Thursday, June 15, 2006

Check The Basement For Pods: Marine Corps Brass Becomes Dangerously PC

The Marine Corps leadership appears to have been taken over by politically correct reporters and representatives from CAIR. In two recent instances, they have betrayed the men who serve the Corps and given cause for Americans to distrust the leadership of military. It would be wise for the families of the soldiers involved in the Haditha case to begin to organize themselves now, if they haven't already, so that they might better protect their loved ones from the tender mercies of the military brass.

Both stories are summarized neatly at Power Line, and the first case is the more serious and distressing of the two. It involves charges that a group of eight soldiers in Hamandiya, Iraq killed a single Iraqi:

U.S. military investigators believe the killing of an Iraqi civilian on April 26 was planned by a small group of Marines who shot the man and then planted a shovel and an AK-47 rifle at the scene, a senior Pentagon official said Tuesday.

It is also reported here and here. On the surface, the story strains credulity. I am in complete agreement with John Hinderaker at Power Line:
I don't believe it. Seven Marines and a corpsman--not an unstable soldier or two--didn't find the terrorist they were looking for, so they randomly grabbed an innocent guy and shot him? It's possible that something bad happened here, but that story makes no sense, and unless and until I see the evidence, I simply don't believe it.

The most egregious aspect of the story is that the servicemen are being held in solitary confinement during the investigation. It is unsettling to know that their treatment is inferior to that of the terrorist at Guantanamo and their plight of less interest to the media than the suspects arrested in Canada several weeks ago.

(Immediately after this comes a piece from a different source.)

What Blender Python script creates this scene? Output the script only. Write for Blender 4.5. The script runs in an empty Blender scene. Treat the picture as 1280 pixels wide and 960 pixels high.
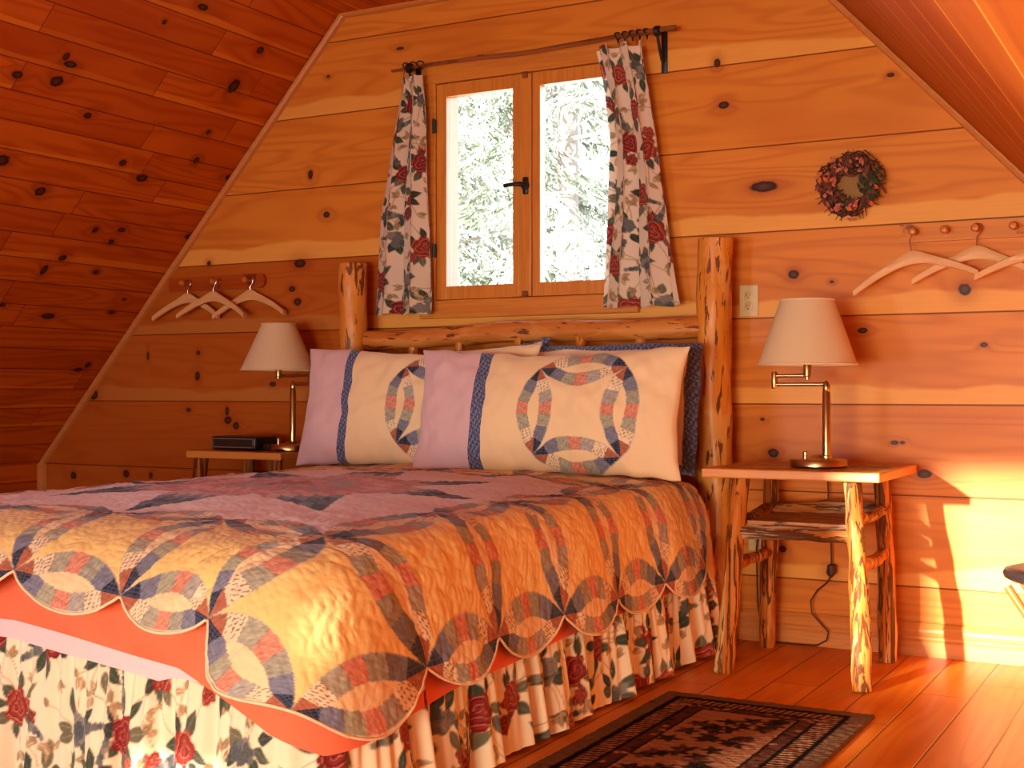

The families of these servicemen have retained counsel and have set up websites here and here. Their case is investigated by Michelle Malkin and Dan Riehl, and it will sound depressingly familiar to those who have followed the Haditha case.

In the second case, a Marine wrote a song, "Hadji Girl", about being seduced by an Iraqi girl then ambushed by her family. Great violence ensues, all of which is the responsibility of the Iraqis who are trying to murder a Marine. Little Green Footballs has the video. Although the song has existed for a few months, it recently came to the attention of CAIR, which distributed a mendacious press release denouncing the song. The press release was picked up uncritically by a number of wire services, and its lies have now become canon. In an unseemly and contemptible indulgence of CAIR's lies, the Marines are searching for some way to punish this Marine.

Michelle Malkin, Little Green Footballs, and Black Five have an extensive discussions of the case, the origins of the controversy, and the uninspiring behavior of the Marine Corps. Malkin additionally compares this case to that of a Marine rapper who sang about similarly violent episodes in Iraq. The rapper has not been reprimanded, though the "Hadji Girl" singer appears likely to be. The difference between the two cases is obvious: the rapper is black, the "Hadji Girl" singer is white, a status that suits the stereotype of the crazy redneck Marine that is so conducive to CAIR's interests. It is not the rightness or wrongness of the act that piques CAIR's interests, but how well fomenting a controversy around the act will suit their long-term goals.

That the MSM aids and abets them is both disturbing and unsurprising, especially when the facts are available to anyone who is willing seek them out, in this case the lyrics of the song as posted at Black Five. I sometimes wonder if, in addition to being able to write, reporters also know how to read.